What is expected:
Starting at the line that contains "Continue the Blender Python script for this scene: part 2, from", copy every line down to the line that contains "# backing rooms", inclusive, exactly as it stands. Omit all other lines.
┏━━
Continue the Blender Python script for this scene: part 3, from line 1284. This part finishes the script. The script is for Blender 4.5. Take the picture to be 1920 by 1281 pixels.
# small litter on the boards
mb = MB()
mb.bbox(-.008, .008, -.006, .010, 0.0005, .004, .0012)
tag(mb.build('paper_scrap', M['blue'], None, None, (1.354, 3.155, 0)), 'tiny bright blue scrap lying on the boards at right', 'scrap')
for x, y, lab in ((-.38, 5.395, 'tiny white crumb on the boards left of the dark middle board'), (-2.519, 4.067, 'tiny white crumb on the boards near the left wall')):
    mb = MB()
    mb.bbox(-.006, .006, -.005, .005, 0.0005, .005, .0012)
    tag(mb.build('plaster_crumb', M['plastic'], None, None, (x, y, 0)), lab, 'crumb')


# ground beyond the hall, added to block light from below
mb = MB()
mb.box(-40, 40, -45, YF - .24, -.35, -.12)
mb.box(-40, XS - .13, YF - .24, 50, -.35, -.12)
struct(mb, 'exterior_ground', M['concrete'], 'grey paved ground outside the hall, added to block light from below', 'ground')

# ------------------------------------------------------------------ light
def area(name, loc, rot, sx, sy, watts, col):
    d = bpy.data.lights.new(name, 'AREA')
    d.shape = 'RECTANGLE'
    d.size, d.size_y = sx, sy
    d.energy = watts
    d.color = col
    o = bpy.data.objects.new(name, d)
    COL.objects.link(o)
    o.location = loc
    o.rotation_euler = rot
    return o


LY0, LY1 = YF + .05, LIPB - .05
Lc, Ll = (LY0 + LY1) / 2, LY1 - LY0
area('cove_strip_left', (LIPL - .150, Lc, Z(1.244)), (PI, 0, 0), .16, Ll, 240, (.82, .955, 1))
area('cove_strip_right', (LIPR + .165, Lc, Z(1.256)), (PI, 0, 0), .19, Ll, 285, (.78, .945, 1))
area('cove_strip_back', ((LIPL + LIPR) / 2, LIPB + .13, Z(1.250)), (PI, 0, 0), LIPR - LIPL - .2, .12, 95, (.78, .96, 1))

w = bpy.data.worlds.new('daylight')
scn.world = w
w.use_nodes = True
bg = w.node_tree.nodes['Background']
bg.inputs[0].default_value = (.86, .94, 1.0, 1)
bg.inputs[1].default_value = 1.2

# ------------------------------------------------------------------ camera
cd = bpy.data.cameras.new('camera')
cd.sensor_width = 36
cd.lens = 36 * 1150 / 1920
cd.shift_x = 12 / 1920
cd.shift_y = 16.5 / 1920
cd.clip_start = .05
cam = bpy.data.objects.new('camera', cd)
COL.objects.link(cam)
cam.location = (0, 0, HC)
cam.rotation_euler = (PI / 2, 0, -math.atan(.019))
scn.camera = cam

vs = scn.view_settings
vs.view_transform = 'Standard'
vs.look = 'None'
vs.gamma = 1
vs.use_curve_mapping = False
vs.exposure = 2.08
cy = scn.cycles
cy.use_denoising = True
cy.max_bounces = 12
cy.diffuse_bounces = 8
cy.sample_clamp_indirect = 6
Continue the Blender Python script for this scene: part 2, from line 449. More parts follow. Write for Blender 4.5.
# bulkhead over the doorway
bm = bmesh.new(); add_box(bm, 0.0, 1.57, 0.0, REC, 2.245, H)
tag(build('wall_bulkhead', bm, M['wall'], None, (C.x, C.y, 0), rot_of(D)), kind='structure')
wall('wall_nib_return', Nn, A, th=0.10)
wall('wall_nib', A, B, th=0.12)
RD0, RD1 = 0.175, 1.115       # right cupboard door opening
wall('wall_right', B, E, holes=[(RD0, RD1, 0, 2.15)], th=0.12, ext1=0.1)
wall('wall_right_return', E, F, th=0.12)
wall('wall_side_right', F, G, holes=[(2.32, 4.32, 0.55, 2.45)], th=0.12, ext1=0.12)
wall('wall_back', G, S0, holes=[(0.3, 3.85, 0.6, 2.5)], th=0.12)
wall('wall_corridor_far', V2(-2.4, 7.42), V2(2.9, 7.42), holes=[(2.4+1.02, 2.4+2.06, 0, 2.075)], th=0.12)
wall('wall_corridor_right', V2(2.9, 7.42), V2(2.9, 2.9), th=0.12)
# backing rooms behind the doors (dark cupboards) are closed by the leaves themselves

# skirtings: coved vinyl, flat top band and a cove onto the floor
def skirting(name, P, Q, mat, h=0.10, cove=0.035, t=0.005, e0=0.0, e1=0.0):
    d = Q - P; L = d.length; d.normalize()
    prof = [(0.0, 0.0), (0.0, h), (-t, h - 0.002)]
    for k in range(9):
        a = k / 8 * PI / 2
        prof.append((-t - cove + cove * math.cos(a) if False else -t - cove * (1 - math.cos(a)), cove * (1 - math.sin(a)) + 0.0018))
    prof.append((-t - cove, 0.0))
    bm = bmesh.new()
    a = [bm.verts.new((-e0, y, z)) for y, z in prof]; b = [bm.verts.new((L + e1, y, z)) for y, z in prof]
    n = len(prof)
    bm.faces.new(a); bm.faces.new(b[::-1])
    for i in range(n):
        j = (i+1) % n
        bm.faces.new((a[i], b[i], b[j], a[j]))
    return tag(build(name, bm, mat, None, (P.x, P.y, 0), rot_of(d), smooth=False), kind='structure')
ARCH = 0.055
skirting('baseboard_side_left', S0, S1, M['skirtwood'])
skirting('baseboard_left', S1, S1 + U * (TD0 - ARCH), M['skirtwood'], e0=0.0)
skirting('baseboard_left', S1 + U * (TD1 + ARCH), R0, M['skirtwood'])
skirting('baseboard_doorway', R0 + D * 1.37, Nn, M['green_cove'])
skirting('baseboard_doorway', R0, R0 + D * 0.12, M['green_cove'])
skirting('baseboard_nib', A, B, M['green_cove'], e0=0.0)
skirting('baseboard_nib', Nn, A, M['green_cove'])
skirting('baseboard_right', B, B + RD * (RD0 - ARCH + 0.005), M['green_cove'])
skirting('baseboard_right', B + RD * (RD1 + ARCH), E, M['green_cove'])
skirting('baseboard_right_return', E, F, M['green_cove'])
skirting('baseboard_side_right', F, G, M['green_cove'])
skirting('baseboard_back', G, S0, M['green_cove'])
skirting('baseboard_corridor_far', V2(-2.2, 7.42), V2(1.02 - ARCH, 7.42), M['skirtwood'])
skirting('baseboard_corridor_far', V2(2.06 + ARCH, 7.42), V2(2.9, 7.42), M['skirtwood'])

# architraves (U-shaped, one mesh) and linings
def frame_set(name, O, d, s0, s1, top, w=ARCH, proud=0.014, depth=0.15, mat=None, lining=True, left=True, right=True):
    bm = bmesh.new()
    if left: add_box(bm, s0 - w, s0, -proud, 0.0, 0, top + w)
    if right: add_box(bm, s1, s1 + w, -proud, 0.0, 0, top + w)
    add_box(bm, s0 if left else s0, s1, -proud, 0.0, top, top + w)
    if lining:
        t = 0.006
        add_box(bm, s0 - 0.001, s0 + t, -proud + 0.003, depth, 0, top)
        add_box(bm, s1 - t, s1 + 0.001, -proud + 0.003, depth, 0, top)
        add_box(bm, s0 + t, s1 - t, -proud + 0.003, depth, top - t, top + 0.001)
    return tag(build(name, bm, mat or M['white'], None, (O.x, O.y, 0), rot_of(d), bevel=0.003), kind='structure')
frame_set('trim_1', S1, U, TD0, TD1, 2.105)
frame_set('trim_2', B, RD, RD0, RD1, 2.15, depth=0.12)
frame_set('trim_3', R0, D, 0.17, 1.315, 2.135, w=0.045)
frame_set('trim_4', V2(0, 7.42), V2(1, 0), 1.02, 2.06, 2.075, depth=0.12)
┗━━
Exercise solution:
Continue the Blender Python script for this scene: part 2, from line 449. More parts follow. Write for Blender 4.5.
# bulkhead over the doorway
bm = bmesh.new(); add_box(bm, 0.0, 1.57, 0.0, REC, 2.245, H)
tag(build('wall_bulkhead', bm, M['wall'], None, (C.x, C.y, 0), rot_of(D)), kind='structure')
wall('wall_nib_return', Nn, A, th=0.10)
wall('wall_nib', A, B, th=0.12)
RD0, RD1 = 0.175, 1.115       # right cupboard door opening
wall('wall_right', B, E, holes=[(RD0, RD1, 0, 2.15)], th=0.12, ext1=0.1)
wall('wall_right_return', E, F, th=0.12)
wall('wall_side_right', F, G, holes=[(2.32, 4.32, 0.55, 2.45)], th=0.12, ext1=0.12)
wall('wall_back', G, S0, holes=[(0.3, 3.85, 0.6, 2.5)], th=0.12)
wall('wall_corridor_far', V2(-2.4, 7.42), V2(2.9, 7.42), holes=[(2.4+1.02, 2.4+2.06, 0, 2.075)], th=0.12)
wall('wall_corridor_right', V2(2.9, 7.42), V2(2.9, 2.9), th=0.12)
# backing rooms behind the doors (dark cupboards) are closed by the leaves themselves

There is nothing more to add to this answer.